2022 Conference
THE HIDDEN AND THE REVEALED:
Less familar aspects of
Lent, Holy Week, and Easter Day
in the late medieval Use of Sarum
Speaker: Prof. John Harper
The American Sarum 2022 Conference once again takes place online.
It will run over three days, Monday through Wednesday, February 21-23, 2022.
There will be three sessions, each lasting about 90 minutes.
The conference is organized in collaboration with the Sacred Music Studies, Bangor University, Wales. It will include delegates from both sides of the Atlantic. Each session is therefore timed to be at a reasonable hour on the Pacific Coast, the East Coast, and in the United Kingdom.
11:00 AM — 12:30 PM (PST)
12:00 NOON — 1:30 PM (MST)
1:00 PM — 2:30 PM (CST)
2:00 PM — 3:30 PM (EST)
7:00 PM — 8:30 PM (GMT)
As with all American Sarum initiatives, we shall set out to explore and better understand the roots of Anglican practice in the liturgy of the late Middle Ages, but at the same time we shall seek to use that new knowledge and understanding as a starting point to reflect on, revalue, and even develop our current approaches to and practices of liturgy.
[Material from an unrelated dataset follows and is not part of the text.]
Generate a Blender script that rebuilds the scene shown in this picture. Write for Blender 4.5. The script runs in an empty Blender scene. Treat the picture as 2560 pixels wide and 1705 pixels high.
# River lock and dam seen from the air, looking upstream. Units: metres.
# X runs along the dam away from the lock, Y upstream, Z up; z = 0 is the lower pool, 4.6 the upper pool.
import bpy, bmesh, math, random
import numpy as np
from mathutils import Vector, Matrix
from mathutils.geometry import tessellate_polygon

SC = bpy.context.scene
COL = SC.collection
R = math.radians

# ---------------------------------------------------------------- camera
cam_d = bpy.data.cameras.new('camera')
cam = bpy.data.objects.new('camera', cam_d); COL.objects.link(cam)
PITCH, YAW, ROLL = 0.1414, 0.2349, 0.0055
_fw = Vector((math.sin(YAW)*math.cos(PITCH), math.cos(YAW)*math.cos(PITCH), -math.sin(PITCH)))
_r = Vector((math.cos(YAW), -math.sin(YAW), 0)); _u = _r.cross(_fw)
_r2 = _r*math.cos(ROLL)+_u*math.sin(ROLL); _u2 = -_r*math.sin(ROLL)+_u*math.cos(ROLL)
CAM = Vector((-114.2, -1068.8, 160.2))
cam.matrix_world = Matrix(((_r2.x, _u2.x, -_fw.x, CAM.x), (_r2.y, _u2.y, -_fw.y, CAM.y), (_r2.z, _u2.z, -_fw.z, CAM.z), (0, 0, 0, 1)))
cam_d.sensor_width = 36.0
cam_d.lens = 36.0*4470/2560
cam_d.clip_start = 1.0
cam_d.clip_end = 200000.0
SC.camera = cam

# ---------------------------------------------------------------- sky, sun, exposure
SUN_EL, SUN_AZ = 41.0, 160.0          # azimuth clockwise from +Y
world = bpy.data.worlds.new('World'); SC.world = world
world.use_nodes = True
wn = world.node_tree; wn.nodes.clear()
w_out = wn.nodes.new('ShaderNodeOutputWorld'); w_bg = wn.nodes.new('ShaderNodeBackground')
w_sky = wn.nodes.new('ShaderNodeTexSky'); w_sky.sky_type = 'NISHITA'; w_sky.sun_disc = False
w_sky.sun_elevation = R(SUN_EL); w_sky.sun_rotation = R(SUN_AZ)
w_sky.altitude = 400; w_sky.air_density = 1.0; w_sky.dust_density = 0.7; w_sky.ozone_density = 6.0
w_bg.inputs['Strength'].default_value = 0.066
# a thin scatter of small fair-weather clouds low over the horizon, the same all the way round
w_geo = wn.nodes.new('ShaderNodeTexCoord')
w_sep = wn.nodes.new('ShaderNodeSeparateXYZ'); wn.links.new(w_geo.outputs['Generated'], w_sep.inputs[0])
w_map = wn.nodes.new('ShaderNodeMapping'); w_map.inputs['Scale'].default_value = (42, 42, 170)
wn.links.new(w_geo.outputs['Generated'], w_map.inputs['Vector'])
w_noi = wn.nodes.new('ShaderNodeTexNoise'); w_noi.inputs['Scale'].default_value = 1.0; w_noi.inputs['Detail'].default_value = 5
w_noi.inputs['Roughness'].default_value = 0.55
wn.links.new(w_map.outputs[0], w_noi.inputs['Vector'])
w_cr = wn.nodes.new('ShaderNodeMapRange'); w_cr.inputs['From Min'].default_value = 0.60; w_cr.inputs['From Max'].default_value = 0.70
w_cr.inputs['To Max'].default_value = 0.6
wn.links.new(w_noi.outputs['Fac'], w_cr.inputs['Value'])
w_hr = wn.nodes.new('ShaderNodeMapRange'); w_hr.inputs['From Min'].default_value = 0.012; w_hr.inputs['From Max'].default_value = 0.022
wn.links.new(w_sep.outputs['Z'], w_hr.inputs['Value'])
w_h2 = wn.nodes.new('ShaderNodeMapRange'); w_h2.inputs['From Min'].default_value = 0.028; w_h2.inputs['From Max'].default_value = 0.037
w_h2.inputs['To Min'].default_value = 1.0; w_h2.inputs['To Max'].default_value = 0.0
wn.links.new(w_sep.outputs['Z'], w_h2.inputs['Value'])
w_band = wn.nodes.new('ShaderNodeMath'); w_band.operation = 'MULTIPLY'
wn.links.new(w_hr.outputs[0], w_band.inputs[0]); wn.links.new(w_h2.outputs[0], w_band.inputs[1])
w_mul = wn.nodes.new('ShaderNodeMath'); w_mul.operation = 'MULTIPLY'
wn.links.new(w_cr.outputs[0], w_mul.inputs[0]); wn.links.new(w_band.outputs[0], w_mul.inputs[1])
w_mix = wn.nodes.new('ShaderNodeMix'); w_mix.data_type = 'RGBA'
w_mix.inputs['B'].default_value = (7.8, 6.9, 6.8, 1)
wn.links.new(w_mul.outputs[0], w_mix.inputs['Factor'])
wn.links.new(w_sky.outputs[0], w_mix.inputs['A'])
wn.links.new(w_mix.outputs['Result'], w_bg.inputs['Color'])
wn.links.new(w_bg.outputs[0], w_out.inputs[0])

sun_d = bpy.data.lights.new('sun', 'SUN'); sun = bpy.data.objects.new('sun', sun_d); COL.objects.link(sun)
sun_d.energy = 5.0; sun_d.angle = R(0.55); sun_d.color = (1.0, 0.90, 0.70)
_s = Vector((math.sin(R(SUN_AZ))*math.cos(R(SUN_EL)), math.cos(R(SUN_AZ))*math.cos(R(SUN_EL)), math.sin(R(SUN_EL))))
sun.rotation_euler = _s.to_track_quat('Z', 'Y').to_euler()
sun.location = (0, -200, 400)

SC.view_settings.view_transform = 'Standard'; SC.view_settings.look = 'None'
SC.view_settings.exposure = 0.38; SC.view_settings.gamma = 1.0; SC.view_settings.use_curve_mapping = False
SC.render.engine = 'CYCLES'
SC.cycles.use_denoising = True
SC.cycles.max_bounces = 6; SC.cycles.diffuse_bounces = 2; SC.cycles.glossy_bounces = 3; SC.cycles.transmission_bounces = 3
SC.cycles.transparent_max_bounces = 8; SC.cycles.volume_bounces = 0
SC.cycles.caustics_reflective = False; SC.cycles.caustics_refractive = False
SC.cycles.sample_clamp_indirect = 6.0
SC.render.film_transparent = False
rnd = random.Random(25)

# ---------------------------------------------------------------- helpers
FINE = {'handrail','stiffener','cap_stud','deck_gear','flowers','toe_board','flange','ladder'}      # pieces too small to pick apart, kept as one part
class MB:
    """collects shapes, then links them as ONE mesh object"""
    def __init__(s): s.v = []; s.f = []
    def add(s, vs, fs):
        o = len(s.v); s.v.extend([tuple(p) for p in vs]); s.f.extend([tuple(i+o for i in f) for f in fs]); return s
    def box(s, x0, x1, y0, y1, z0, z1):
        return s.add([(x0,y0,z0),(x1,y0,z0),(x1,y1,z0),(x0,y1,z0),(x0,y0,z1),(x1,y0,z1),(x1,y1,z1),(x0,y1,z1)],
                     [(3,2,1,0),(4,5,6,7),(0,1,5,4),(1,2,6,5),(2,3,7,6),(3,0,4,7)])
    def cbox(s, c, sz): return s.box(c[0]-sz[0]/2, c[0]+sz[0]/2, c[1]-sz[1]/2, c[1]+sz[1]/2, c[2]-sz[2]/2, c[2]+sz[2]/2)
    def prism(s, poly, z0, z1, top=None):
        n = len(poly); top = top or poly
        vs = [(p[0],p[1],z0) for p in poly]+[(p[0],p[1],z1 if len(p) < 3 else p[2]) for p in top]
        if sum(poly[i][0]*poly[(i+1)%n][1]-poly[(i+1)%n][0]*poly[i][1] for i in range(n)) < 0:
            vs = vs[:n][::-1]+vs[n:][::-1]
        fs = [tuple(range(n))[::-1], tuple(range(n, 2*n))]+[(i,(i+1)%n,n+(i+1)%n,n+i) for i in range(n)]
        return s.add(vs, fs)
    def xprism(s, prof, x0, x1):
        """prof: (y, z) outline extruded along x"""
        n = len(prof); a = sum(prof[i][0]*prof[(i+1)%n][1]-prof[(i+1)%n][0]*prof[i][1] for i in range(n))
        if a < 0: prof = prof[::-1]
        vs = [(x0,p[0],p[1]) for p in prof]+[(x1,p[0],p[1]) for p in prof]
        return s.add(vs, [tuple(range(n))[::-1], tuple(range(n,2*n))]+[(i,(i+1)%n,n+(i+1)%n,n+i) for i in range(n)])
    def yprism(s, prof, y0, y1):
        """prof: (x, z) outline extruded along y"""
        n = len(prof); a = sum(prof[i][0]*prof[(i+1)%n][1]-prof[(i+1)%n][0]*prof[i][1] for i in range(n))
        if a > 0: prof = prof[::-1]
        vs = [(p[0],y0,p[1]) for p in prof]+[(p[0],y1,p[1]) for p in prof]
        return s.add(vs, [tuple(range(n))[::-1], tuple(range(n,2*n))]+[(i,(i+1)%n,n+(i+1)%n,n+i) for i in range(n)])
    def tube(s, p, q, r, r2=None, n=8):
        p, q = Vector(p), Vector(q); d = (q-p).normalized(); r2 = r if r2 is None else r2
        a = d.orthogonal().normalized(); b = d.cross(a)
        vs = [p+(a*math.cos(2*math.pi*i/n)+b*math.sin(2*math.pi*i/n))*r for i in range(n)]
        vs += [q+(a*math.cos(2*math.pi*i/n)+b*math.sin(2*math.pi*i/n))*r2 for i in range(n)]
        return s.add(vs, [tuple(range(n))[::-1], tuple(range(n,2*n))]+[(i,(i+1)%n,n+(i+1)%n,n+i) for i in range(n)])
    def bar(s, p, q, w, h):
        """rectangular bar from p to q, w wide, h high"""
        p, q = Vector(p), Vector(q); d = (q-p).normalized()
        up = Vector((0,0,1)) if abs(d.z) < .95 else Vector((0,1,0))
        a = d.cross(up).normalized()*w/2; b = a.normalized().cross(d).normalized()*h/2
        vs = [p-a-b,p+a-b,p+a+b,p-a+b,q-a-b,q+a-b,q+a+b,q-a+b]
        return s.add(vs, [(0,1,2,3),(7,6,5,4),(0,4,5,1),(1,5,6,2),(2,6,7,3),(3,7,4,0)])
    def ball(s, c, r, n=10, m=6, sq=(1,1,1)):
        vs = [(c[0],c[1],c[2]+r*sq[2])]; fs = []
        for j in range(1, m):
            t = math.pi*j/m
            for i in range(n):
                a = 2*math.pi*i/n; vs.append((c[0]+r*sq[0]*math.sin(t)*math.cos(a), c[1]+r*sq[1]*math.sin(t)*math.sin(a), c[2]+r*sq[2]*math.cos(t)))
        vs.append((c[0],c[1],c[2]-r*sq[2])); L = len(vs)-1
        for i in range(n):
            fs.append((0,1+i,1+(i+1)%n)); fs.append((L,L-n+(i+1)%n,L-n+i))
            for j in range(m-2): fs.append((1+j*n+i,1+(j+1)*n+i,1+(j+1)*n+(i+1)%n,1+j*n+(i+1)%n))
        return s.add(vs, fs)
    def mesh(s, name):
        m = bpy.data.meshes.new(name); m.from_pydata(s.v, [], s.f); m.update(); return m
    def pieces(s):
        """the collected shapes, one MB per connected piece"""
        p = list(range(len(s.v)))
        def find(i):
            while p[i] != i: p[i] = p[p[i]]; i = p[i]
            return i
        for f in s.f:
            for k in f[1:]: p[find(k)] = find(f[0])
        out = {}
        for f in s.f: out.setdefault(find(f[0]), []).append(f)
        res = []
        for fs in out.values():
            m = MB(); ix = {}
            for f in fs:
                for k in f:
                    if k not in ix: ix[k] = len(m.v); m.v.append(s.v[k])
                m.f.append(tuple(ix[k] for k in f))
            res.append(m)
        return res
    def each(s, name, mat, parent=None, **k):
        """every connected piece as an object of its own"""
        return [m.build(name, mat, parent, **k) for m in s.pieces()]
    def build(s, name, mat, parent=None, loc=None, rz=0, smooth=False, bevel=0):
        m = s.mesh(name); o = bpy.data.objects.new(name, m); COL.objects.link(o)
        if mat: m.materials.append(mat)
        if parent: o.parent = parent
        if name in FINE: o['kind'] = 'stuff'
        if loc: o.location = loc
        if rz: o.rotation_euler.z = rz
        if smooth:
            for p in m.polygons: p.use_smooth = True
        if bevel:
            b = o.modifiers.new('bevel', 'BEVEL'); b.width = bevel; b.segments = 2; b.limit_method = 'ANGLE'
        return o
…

Lent, Holy Week and Easter Day, are at the center of the conference; but the focus is on less familiar parts of the liturgies at these core times in the Church’s Year.
The conference is being planned and led by John Harper. John has been part of the American Sarum initiative since our first conference in Bronxville in January 2011. He has been instrumental in shaping the themes and the worship, in which the reflective Office services he has devised have become an essential part of our gatherings. He has done similar work in the UK with past and present students of Sacred Music Studies.
John is currently working on the early evidence of the liturgy at the first cathedral at Salisbury, now generally known as Old Sarum. It was in this first cathedral that the new community of clergy was established at the end of the eleventh century, and where the liturgical customs and practices that we identify as Sarum Use were shaped and established in the twelfth century. This was the Use for which the new cathedral which we cherish today was built.